The CFP Board has lost another top official.

Back in August, the CFP Board trumpeted Joe Votava as its 2016 chairman (and 2015 chair-elect) with a press release highlighting his leadership experience and dedication to the planning industry.

Eight months later, in a lengthy email Monday covering more than a dozen topics, the board said that he won't lead the board after all.

"That is a big job," says Votava, CEO of multifamily office Seneca Financial Advisors, in discussing his decision. "Things have gotten a lot busier here at work and at home as well. It got to be too much. It's one of those situations where you bite off more than you can chew."

Despite being immersed in last-minute tax work, Votava now sounds like someone who has set down a heavy burden. In a conversation punctuated with laughter, the former accountant and lawyer says he and his wife are looking forward to spending time with two new grandchildren, after both of their grown children surprised them recently by moving closer to their parents' home in Rochester, N.Y.

"They are calling up saying, 'We moved back here to see you guys. Aren't you coming over tonight?'" he says.


Votava's resignation follows years of volunteer work with the board in different positions. He's also been a director on the FPA's board and held top positions at numerous other nonprofits.

That long public service resume lead at least one prominent planner and Financial Planning contributor, Michael Kitces, to speculate that an ongoing lawsuit at the board may have contributed to Votava's decision to leave.

"What on earth compels someone with Votava’s kind of track record of success to capstone his volunteer career by resigning three months into his chair-elect year?" Kitces asks in his well-read blog. "It certainly raises the question of whether, once again, yet another person in a position of leadership with the CFP Board decided he didn’t want to be around and have to take the heat or be the fall guy when the case is finally resolved."

Votava did not reply when asked specifically about the CFP Board's legal issues, but emphasized his personal motivation for stepping down, saying the workload was simply too great. "We just had one board meeting this year," he says. "That's where I could see it really ramping up."


The CFP Board has been caught up in a series of conflicts over the last few years.

In late 2012, it pressured then-sitting chairman Alan Goldfarb to step down from the board over his use of the term fee-only. Shortly after Goldfarb's departure, married planners Jeffrey and Kimberly Camarda, of Fleming Island, Fla., followed through on a threat to sue. The board and the Camardas remain locked in an ongoing legal battle, which also centers on the couple's use of the fee-only term.

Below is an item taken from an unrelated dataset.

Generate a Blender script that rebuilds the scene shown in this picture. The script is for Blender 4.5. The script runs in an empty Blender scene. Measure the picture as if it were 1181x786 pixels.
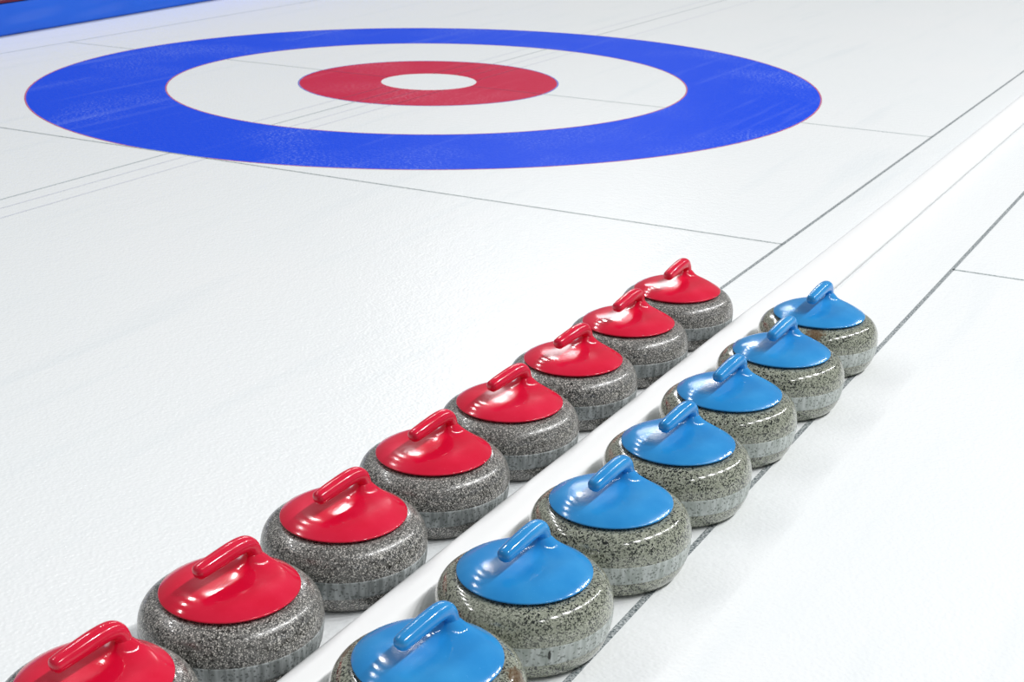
import bpy, bmesh, math, random
from mathutils import Matrix, Vector
C = bpy.context.scene.collection
PI = math.pi
sc = bpy.context.scene

# ------------------------------------------------------------------ helpers
def obj(name, verts, faces, mat, parent=None, smooth=True):
    me = bpy.data.meshes.new(name); me.from_pydata(verts, [], faces); me.update()
    for p in me.polygons: p.use_smooth = smooth
    if mat: me.materials.append(mat)
    o = bpy.data.objects.new(name, me); C.objects.link(o)
    if parent: o.parent = parent
    return o

def lathe(prof, n=96):
    """profile [(r,z)], revolved about z; first/last point closed with a cap when r>0"""
    V = []; F = []
    for (r, z) in prof:
        for k in range(n):
            a = 2*PI*k/n; V.append((r*math.cos(a), r*math.sin(a), z))
    for i in range(len(prof)-1):
        for k in range(n):
            k2 = (k+1) % n
            F.append((i*n+k, i*n+k2, (i+1)*n+k2, (i+1)*n+k))
    return V, F

def fix_normals(o):
    bm = bmesh.new(); bm.from_mesh(o.data)
    bmesh.ops.recalc_face_normals(bm, faces=bm.faces)
    bm.to_mesh(o.data); bm.free()

# ------------------------------------------------------------------ materials
class NT:
    def __init__(s, name):
        s.m = bpy.data.materials.new(name); s.m.use_nodes = True
        s.t = s.m.node_tree; s.t.nodes.clear()
        s.out = s.t.nodes.new('ShaderNodeOutputMaterial')
        s.b = s.t.nodes.new('ShaderNodeBsdfPrincipled')
        s.t.links.new(s.b.outputs[0], s.out.inputs[0])
    def n(s, typ, **kw):
        nd = s.t.nodes.new(typ)
        for k, v in kw.items():
            if k.startswith('_'): setattr(nd, k[1:], v)
            else: nd.inputs[k.replace('__', ' ')].default_value = v
        return nd
    def l(s, a, b): s.t.links.new(a, b)
    def ramp(s, src, stops, interp='LINEAR'):
        r = s.t.nodes.new('ShaderNodeValToRGB'); r.color_ramp.interpolation = interp
        e = r.color_ramp.elements
        while len(e) > 1: e.remove(e[-1])
        for i, (p, c) in enumerate(stops):
            el = e[0] if i == 0 else e.new(p)
            el.position = p
            el.color = (c, c, c, 1) if isinstance(c, (int, float)) else (*c, 1)
        s.l(src, r.inputs[0]); return r.outputs[0]
    def mix(s, fac, a, b):
        m = s.t.nodes.new('ShaderNodeMix'); m.data_type = 'RGBA'
        for idx, v in ((0, fac), (6, a), (7, b)):
            if hasattr(v, 'is_linked'): s.l(v, m.inputs[idx])
            else: m.inputs[idx].default_value = v if idx == 0 else (*v, 1)
        return m.outputs[2]
    def math(s, op, a, b=0.0):
        m = s.t.nodes.new('ShaderNodeMath'); m.operation = op
        for i, v in ((0, a), (1, b)):
            if hasattr(v, 'is_linked'): s.l(v, m.inputs[i])
            else: m.inputs[i].default_value = v
        return m.outputs[0]

def srgb(r, g, b):
    f = lambda c: (c/255/12.92) if c/255 <= .04045 else ((c/255+.055)/1.055)**2.4
    return (f(r), f(g), f(b))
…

Several key figures have also left the board over the same period. Rex Staples left his job as director of investigations, a position the board had created for him, shortly after Goldfarb stepped down and news of the Camardas' lawsuit emerged. And Michael Shaw, one of board CEO Kevin Keller's closest longtime associates, left his position as the board's director of legal affairs last year.

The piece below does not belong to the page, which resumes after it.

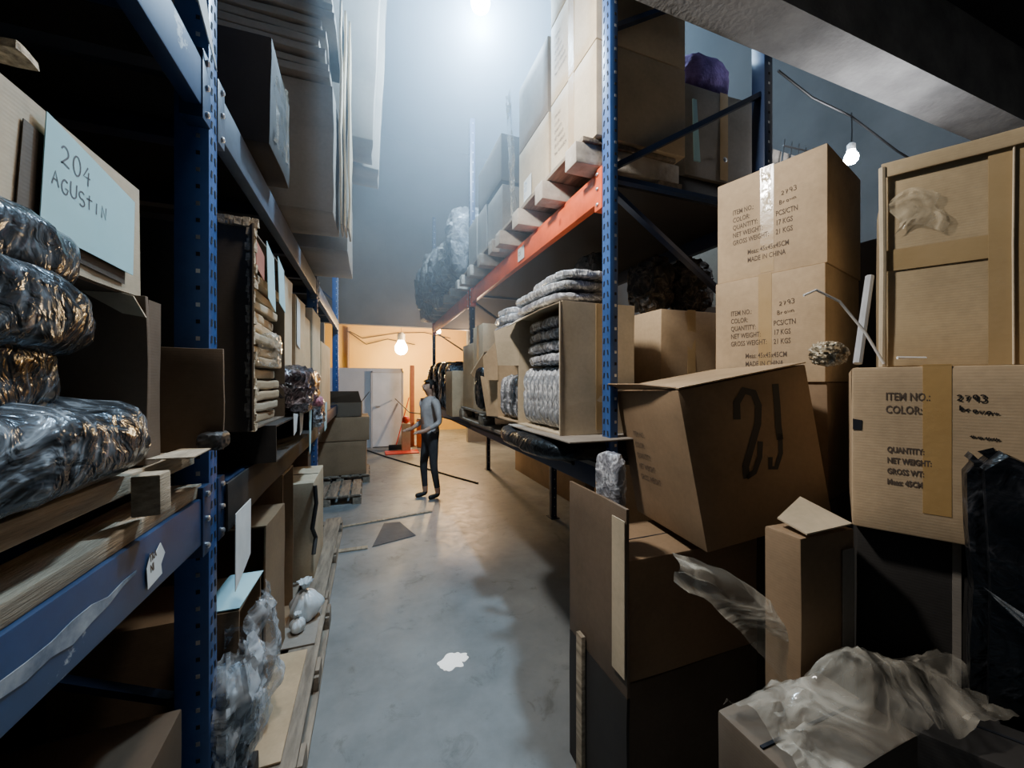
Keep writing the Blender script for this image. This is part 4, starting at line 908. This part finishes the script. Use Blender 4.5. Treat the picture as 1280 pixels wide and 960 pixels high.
abox('dark carton beneath the black sack', 1.245, 1.7, .1 - .35, .11, 0, .80, m=CB_BLACK) if False else None
def heap(u, v):
    x = .68 + .56 * u; y = .425 - .06 * u + .165 * v
    z = .828 + .085 * math.exp(-((u - .45) / .22) ** 2) * math.sin(math.pi * min(1, v * .9 + .1)) + .05 * math.exp(-((v - .6) / .3) ** 2) + .03 * noise.noise(Vector((u * 7, v * 3, 3))) + .02 * abs(noise.noise(Vector((u * 18, v * 8, 7))))
    return Vector((x, y, max(z, .825)))
film_sheet('plastic_film', 'crumpled milky plastic film heaped on the low cartons', heap, 40, 18, FILM_W)
def drape(u, v):
    x = .80 + .20 * u; y = .86 - .20 * u - .02 * math.sin(v * 5)
    z = 1.02 - .12 * u * u - v * (.06 + .12 * u) + .02 * noise.noise(Vector((u * 5, v * 6, 8)))
    return Vector((x - .02 * v, y - .05 * v, z))
film_sheet('plastic_film', 'clear plastic film draped from below the tilted carton', drape, 16, 16, FILM_W)
bag('silver bag corner hanging below the tilted carton, left', (.797, 1.15, 1.05), (.05, .12, .20), BAG_PALE, (0, 0, 10), 'garment_bag', 'bag', seed=301, amp=.15, seam=False)

# ================================================================== FLOOR THINGS
mb = MB(); WS = plain('floor_glint', (.9, .9, .86), .2, em=.35)  # glowing white patch paints a lamp reflection on the floor
for cx_, cy_, rr_, ph in ((.413, 2.047, .055, 0), (.452, 2.065, .034, 2), (.385, 2.02, .030, 4), (.475, 2.045, .022, 5)):
    mb.plate([(cx_ + rr_ * (1 + .45 * noise.noise(Vector((math.cos(t) * 1.7, math.sin(t) * 1.7, ph)))) * 1.25 * math.cos(t), cy_ + rr_ * (1 + .45 * noise.noise(Vector((math.cos(t) * 1.7, math.sin(t) * 1.7, ph)))) * math.sin(t), .0012 + .0002 * ph) for t in [2 * math.pi * k / 40 for k in range(40)]], .002, WS)
tag(mb.build('floor_glint', smooth=False), 'white lamp glint painted on the bare concrete floor', 'glint')
tag(MB().box((-.55, -.018, 0), (.45, .018, .012), PLY, bev=.003).build('wood_plank'), 'long pale slat lying across the aisle floor', 'wood slat')
o = bpy.data.objects['wood_plank.001']; o.location = (.23, 4.42, 0); o.rotation_euler = (0, 0, R(10))
tag(MB().box((-.14, -.03, 0), (.14, .03, .012), PLY, bev=.003).build('wood_offcut'), 'short pale offcut on the floor near the left pallet', 'wood offcut').location = (-.16, 3.72, 0)
tag(MB().plate([(.02, 3.72, .004), (.42, 3.85, .004), (.30, 4.28, .004), (.14, 4.3, .004)], .003, plain('dark_patch', (.07, .075, .085), .7)).build('floor_grey'), 'dark grey flat patch on the aisle floor', 'sheet')  # thin flat patch in plain dark grey
tag(MB().tube([(-.1, 9.1, .012), (.3, 8.1, .012), (.75, 7.1, .012), (1.25, 6.0, .012), (1.5, 5.5, .012)], .012, BLACK).build('black_cable'), 'black cable lying across the far aisle floor', 'cable')

# ================================================================== BACK OF THE AISLE
pr = empty('red_post', 'reddish wooden post standing beside the white door', 'post', (.93, 9.3, 0)); MB().box((-.05, -.05, 0), (.05, .05, 1.9), plain('red_brown_wood', (.42, .16, .08), .7), bev=.008).rough(.003, 6, 1, 4).build('post_shaft', pr)
MB().box((-.10, -.10, 0), (.10, .10, .02), plain('red_brown_wood', (.42, .16, .08), .7)).build('base_plate', pr)
dm = empty('orange_drum', 'orange drum standing right of the reddish post', 'drum', (1.16, 9.1, 0)); MB().lathe([(.13, 0), (.15, .02), (.15, .28), (.158, .3), (.15, .32), (.15, .6), (.16, .63), (.14, .64)], ORP, 24).build('drum_body', dm)
MB().lathe([(.14, .641), (.145, .66), (.10, .668)], BLACK, 24).build('drum_lid', dm)
sh = empty('floor_broom', 'long-handled broom leaning near the white door', 'broom', (.55, 8.95, 0)); MB().tube([(0, 0, .1), (.30, .22, 1.15)], .012, RED).build('handle', sh); MB().box((-.16, -.03, 0), (.12, .03, .11), BLACK, bev=.01).rough(.006, 20, 3).build('bristles', sh)
rp = lump(.16, .12, .16, RED, 4, .05, 2, 2.2).build('red_plastic_ball'); rp.location = (.74, 8.7, .68 - .08); tag(rp, 'round red plastic object by the broom handle', 'ball')
st_ = MB().box((-.09, -.09, 0), (.09, .09, .6), CB_PALE).build('pedestal_box'); tag(st_, 'pale narrow box standing under the red round object', 'box'); st_.location = (.74, 8.7, 0)
tag(MB().box((.3, 8.3, 0), (.98, 8.72, .02), RED, bev=.004).build('red_mat'), 'red mat on the floor before the white door', 'mat')
# pipe and wires on the ochre wall
tag(MB().tube([(-.60, 12.12, 0), (-.60, 12.12, 3.1)], .04, plain('brown_pipe', (.25, .14, .07), .6)).build('wall_pipe'), 'brown pipe running up the ochre far wall', 'pipe')
tag(MB().tube([(-.62, 12.12, 3.02), (-.2, 12.14, 2.80), (.3, 12.14, 2.90), (.8, 12.14, 3.0), (1.6, 12.14, 3.05), (2.4, 12.14, 2.9)], .012, BLACK).build('wall_wire'), 'dark wire sagging along the ochre far wall', 'wire')
tag(MB().tube([(-.60, 12.08, 2.98), (-.1, 12.10, 2.62), (.5, 12.10, 2.80), (1.3, 12.1, 2.66)], .014, BLACK).build('wall_wire'), 'second dark wire looping lower on the ochre wall', 'wire')

# ================================================================== THE PERSON
def skin_body(name, verts, edges, radii, root_i, parent=None, sub=2):
    me = bpy.data.meshes.new(name); me.from_pydata(verts, edges, []); o = bpy.data.objects.new(name, me); COL.objects.link(o)
    sk = o.modifiers.new('skin', 'SKIN'); ss = o.modifiers.new('sub', 'SUBSURF'); ss.levels = sub; ss.render_levels = sub
    for i, r in enumerate(radii):
        v = me.skin_vertices[0].data[i]; v.radius = r if isinstance(r, tuple) else (r, r); v.use_root = (i == root_i)
    bpy.context.view_layer.update()
    dg = bpy.context.evaluated_depsgraph_get(); m2 = bpy.data.meshes.new_from_object(o.evaluated_get(dg)); m2.name = name
    bpy.data.objects.remove(o); o = bpy.data.objects.new(name, m2); COL.objects.link(o)
    for p in m2.polygons: p.use_smooth = True
    if parent: o.parent = parent
    return o
SKIN = plain('skin', (.48, .27, .18), .55); SHIRT = noise_mat('grey_pink_shirt', (.34, .29, .27), (.5, .44, .41), scale=8, rough=.9, bump=.3)
TROU = noise_mat('dark_trousers', (.028, .027, .03), (.06, .058, .062), scale=8, rough=.9, bump=.3); HAIR = plain('dark_hair', (.02, .015, .012), .6)
K = 1.54 / 1.75
def person():
    # facing left (-x), standing with one leg forward; metres for a 1.75 m figure, then scaled
    V = []; Ed = []; Rr = []
    def add(p, r, prev=None):
        V.append(p); Rr.append(r); i = len(V) - 1
        if prev is not None: Ed.append((prev, i))
        return i
    pel = add((0, 0, .95), (.125, .15)); wa = add((-.01, 0, 1.10), (.115, .14), pel); ch = add((-.01, 0, 1.30), (.125, .165), wa); sh_ = add((0, 0, 1.43), (.10, .12), ch); nk = add((-.01, 0, 1.51), .048, sh_)
    hd = add((-.02, 0, 1.58), (.07, .065), nk); h2 = add((-.035, 0, 1.66), (.104, .084), hd); h3 = add((-.025, 0, 1.72), (.07, .06), h2)
    nose = add((-.13, 0, 1.635), .012, h2)
    hands = []
    for s in (-1, 1):
        hip = add((0, s * .09, .89), .088, pel)
        kn = add((-.03 - .03 * s, s * .10, .49), .06, hip); an = add((.02 - .05 * s, s * .10, .10), .042, kn); he = add((.02 - .05 * s, s * .10, .05), .04, an); to = add((-.14 - .05 * s, s * .11, .035), .034, he)
        sd = add((0, s * .19, 1.41), .06, sh_); el = add((.02, s * .25, 1.13), .045, sd)
        wr = add((-.20, s * .20, 1.02), .03, el); pa = add((-.27, s * .18, 1.01), .032, wr)
        hands.append((pa, s))
    for pa, s in hands:
        bx, by, bz = V[pa]
        for k in range(4):
            f1 = add((bx - .045, by + s * (-.03 + .02 * k), bz - .003), .0095, pa); f2 = add((bx - .075 - .006 * (k in (1, 2)), by + s * (-.03 + .02 * k), bz - .022), .0085, f1)
        t1_ = add((bx - .01, by - s * .045, bz + .005), .011, pa); add((bx - .045, by - s * .055, bz - .005), .009, t1_)
    root = empty('person', 'person in grey shirt and dark trousers standing far down the aisle', 'person', (.74, 5.08, 0), 20)
    o = skin_body('body', V, Ed, Rr, pel, root)
    me = o.data
    zs = min(v.co.z for v in me.vertices)
    for v in me.vertices: v.co = Vector((v.co.x, v.co.y, v.co.z - zs)) * K
    for m_ in (SHIRT, TROU, SKIN, BLACK): me.materials.append(m_)
    for p in me.polygons:
        c = p.center / K
        if c.z < .075: i = 3
        elif c.z < .16: i = 2
        elif c.z < .98 and abs(c.y) < .24 and c.x > -.16: i = 1
        elif c.z > 1.50: i = 2
        elif c.x < -.13 and c.z < 1.2: i = 2
        else: i = 0
        p.material_index = i
    hb = MB(); r = bmesh.ops.create_uvsphere(hb.bm, u_segments=20, v_segments=12, radius=1)
    for v in hb.bm.verts:
        v.co = Vector((-.020 + v.co.x * .104, v.co.y * .090, 1.676 + v.co.z * .088))
    bmesh.ops.delete(hb.bm, geom=[v for v in hb.bm.verts if v.co.z < 1.60 or (v.co.x < -.055 and v.co.z < 1.70)], context='VERTS')
    for v in hb.bm.verts: v.co = (v.co - Vector((0, 0, zs))) * K
    hb._tag(hb.bm.faces, HAIR); hb.build('hair', root)
    for s in (-1, 1):
        hb = MB(); hb.lathe([(.001, -.006), (.006, -.003), (.007, 0), (.006, .003), (.001, .006)], BLACK, 10, Matrix.Translation(((-.118) * K, s * .032 * K, (1.655 - zs) * K))); hb.build('eye', root)
        hb = MB(); hb.lathe([(.004, -.03), (.012, -.018), (.014, 0), (.012, .02), (.003, .03)], SKIN, 10, Matrix.Translation((0, s * .082 * K, (1.645 - zs) * K))); hb.build('ear', root)
    MB().box((-.118 * K, -.022 * K, (1.595 - zs) * K), (-.094 * K, .022 * K, (1.603 - zs) * K), plain('lips', (.3, .12, .1), .6)).build('mouth', root)
person()

# ================================================================== HAZE round the aisle lamp, imitating lens glare
hm, nt, out = mat('haze')
vs = node(nt, 'ShaderNodeVolumeScatter', Anisotropy=.2); vs.inputs['Color'].default_value = (.72, .86, 1, 1)
ge = nt.nodes.new('ShaderNodeNewGeometry'); ds = node(nt, 'ShaderNodeVectorMath', operation='DISTANCE'); ds.inputs[1].default_value = (.81, 2.9, 4.3)
nt.links.new(ge.outputs['Position'], ds.inputs[0])
mr = node(nt, 'ShaderNodeMapRange', interpolation_type='SMOOTHERSTEP'); mr.inputs['From Min'].default_value = 0; mr.inputs['From Max'].default_value = 3.9; mr.inputs['To Min'].default_value = .20; mr.inputs['To Max'].default_value = 0
nt.links.new(ds.outputs['Value'], mr.inputs['Value']); nt.links.new(mr.outputs[0], vs.inputs['Density'])
nt.links.new(vs.outputs[0], out.inputs['Volume'])
hz = MB().box((-.25, 1.7, 1.7), (3.2, 6.2, 6.9), hm).build('glare_haze', smooth=False); tag(hz, 'bluish haze imitating lens glare around the lamp above the aisle', 'haze', kind='stuff')

# ------------------------------------------------------------------ look
S.view_settings.view_transform = 'AgX'; S.view_settings.look = 'AgX - Base Contrast'; S.view_settings.exposure = .95
S.cycles.use_denoising = True
try: S.cycles.denoiser = 'OPENIMAGEDENOISE'
except Exception: pass
S.cycles.max_bounces = 8; S.cycles.transparent_max_bounces = 12; S.cycles.volume_bounces = 0; S.cycles.sample_clamp_indirect = 4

"If the CFP Board is really so certain it will prevail in its lawsuit, why does it seem like all the leadership associated with the case is fleeing the organization?" Kitces asks.


A statement from the CFP Board echoes Votava's concerns.

"There is no connection between the resignation of Joe Votava ... from CFP Board's Board of Directors and the Camarda litigation," says spokesman Dan Drummond in a statement.

"After Mr. Votava had the opportunity to observe first-hand the significant time commitment involved in the position of Chair, he determined that this volunteer position was not consistent with the increased requirements of his growing business and his personal desire to spend quality time with his new grandchildren. We will miss his leadership, but we respect his decision."

For now, the board says current chairman Richard Rojeck has assumed Votava's responsibilities, which include running nominations for new board members. The board says it will accept applications for new volunteer board members who can provide the board with "strategic direction" through June 10. Separately, the board of directors will elect Votava's replacement later that month.